Reproduce precisely the lines between the start of the data below and the line with "COL = scene.collection", both included.

— Start of Input data —

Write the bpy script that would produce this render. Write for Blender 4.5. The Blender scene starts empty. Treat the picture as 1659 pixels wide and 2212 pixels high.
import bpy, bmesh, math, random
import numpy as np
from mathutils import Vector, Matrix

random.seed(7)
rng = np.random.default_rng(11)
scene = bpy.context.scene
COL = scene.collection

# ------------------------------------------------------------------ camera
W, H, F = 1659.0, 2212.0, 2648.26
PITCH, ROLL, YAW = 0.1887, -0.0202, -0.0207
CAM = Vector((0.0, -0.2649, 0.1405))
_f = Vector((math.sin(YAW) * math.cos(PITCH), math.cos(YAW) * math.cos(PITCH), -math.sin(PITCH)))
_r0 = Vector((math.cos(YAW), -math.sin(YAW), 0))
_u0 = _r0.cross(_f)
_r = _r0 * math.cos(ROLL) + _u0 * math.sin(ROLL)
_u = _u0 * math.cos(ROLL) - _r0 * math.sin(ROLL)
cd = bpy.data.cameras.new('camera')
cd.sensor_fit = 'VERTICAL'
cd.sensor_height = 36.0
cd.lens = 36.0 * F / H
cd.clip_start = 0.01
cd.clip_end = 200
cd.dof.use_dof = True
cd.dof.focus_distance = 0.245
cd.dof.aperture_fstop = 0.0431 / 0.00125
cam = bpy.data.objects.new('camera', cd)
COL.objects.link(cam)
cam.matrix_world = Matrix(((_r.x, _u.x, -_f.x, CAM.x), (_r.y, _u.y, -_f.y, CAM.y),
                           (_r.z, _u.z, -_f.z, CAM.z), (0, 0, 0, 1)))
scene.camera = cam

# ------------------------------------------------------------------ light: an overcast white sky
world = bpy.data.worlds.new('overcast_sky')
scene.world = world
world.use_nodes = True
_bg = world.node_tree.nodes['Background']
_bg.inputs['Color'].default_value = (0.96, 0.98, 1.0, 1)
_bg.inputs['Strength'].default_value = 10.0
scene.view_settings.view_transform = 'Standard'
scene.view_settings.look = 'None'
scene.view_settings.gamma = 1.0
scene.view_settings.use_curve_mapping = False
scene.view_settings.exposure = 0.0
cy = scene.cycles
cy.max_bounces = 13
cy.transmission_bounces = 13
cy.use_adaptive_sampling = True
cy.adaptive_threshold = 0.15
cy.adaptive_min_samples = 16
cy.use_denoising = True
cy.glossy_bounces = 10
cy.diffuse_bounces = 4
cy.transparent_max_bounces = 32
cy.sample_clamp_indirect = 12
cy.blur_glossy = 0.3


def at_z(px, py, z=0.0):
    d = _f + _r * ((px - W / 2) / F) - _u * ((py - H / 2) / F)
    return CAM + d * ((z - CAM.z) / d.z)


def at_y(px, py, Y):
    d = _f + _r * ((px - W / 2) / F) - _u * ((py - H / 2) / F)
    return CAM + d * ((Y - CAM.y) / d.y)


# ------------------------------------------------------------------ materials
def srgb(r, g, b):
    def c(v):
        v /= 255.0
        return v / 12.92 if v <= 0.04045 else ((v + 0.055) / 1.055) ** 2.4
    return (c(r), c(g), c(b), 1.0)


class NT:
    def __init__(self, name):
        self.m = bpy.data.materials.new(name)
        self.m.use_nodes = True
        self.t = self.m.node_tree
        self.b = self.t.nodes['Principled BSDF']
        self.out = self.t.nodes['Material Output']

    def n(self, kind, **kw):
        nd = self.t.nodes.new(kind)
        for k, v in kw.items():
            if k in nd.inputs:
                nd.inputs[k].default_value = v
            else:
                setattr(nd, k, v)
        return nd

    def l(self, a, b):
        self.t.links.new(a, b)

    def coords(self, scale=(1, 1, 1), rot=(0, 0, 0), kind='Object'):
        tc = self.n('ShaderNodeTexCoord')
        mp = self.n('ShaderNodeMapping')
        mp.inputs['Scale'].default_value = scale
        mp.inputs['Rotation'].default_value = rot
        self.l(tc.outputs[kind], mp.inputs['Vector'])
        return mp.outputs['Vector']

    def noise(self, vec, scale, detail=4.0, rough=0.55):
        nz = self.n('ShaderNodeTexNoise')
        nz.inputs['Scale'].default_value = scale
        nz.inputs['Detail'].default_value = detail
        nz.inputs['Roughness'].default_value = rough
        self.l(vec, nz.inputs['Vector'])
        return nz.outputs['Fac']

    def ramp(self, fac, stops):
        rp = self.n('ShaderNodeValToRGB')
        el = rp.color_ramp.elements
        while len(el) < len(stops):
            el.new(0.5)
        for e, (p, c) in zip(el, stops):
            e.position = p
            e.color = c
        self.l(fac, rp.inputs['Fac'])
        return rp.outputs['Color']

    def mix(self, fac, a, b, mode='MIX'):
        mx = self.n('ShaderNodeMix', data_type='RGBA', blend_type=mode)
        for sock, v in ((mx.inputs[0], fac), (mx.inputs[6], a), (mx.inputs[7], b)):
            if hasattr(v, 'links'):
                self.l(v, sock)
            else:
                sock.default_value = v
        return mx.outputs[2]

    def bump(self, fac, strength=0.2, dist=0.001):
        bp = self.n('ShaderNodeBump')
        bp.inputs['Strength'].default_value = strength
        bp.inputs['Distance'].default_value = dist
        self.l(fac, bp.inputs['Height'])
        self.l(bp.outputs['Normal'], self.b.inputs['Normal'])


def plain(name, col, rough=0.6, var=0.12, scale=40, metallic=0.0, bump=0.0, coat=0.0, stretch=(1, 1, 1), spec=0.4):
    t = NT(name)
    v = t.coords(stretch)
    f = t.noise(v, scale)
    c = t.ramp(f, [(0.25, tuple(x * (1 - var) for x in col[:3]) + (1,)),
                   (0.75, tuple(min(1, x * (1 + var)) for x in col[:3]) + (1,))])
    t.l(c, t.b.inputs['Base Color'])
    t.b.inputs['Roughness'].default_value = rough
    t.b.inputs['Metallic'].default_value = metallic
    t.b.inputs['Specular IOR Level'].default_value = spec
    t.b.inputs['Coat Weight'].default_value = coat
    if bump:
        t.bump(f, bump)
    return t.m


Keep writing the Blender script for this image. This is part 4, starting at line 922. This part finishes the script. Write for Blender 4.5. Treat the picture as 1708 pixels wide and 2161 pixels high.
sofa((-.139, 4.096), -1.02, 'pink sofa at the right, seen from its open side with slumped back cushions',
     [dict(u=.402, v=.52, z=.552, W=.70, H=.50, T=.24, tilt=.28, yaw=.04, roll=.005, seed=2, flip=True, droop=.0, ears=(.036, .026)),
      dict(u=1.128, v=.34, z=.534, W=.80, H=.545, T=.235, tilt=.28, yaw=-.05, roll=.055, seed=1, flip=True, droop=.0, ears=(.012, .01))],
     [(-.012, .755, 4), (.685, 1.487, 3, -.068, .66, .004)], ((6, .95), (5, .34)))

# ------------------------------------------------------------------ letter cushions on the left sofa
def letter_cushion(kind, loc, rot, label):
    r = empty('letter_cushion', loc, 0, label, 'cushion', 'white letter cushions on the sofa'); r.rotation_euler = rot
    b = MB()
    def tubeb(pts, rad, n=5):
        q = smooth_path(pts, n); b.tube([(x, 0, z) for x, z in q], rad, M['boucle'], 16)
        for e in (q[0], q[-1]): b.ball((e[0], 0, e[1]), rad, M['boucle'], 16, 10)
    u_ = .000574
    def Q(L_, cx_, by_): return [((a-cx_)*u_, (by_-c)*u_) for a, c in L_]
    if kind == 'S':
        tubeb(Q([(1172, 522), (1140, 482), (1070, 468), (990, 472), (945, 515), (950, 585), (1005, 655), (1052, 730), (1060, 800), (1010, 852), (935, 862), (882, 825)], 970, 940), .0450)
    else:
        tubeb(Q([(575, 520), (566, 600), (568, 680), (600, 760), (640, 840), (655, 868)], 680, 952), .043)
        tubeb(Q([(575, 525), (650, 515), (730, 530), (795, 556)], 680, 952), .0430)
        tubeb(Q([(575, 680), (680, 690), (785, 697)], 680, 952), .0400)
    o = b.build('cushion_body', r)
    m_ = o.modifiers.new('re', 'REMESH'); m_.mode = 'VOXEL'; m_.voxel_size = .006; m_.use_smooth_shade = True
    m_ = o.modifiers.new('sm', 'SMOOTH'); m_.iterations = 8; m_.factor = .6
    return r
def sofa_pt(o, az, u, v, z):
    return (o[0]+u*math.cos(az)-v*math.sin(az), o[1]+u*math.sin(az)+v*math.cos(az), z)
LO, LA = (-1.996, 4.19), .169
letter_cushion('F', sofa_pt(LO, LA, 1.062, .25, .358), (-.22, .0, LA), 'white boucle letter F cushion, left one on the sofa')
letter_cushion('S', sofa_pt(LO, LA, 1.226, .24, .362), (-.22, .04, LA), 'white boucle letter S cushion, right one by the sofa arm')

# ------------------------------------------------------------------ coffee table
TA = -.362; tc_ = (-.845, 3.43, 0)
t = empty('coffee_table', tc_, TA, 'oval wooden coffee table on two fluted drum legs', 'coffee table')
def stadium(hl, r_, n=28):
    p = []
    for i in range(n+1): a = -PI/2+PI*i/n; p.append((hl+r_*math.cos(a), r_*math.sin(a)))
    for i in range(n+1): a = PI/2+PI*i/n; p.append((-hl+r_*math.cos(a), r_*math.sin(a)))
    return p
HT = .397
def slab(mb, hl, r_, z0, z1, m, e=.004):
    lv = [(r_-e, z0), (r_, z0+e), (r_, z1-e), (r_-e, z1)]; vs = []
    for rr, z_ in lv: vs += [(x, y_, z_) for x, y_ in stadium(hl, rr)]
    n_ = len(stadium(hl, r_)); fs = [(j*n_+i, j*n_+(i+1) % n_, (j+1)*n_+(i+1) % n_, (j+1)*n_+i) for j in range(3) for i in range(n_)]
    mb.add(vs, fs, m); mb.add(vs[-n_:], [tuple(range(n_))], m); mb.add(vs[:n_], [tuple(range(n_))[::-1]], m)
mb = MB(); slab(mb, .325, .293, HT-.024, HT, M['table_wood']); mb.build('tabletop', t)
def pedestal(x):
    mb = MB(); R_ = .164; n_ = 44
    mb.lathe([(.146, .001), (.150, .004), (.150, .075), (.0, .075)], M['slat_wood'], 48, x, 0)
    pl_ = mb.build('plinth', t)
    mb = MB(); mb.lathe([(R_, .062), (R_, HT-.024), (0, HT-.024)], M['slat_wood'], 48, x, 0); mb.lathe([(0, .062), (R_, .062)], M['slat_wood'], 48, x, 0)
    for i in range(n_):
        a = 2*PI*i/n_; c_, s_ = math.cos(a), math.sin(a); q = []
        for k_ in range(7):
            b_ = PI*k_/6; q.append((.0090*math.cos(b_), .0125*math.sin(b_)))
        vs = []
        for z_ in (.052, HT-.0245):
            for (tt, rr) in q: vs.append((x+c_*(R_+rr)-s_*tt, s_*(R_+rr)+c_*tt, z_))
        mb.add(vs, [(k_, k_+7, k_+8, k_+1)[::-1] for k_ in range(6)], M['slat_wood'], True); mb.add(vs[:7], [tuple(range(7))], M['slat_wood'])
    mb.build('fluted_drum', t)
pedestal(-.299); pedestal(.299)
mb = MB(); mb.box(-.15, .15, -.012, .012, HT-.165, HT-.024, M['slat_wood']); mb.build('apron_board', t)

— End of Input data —

Result for this task:
Write the bpy script that would produce this render. Write for Blender 4.5. The Blender scene starts empty. Treat the picture as 1659 pixels wide and 2212 pixels high.
import bpy, bmesh, math, random
import numpy as np
from mathutils import Vector, Matrix

random.seed(7)
rng = np.random.default_rng(11)
scene = bpy.context.scene
COL = scene.collection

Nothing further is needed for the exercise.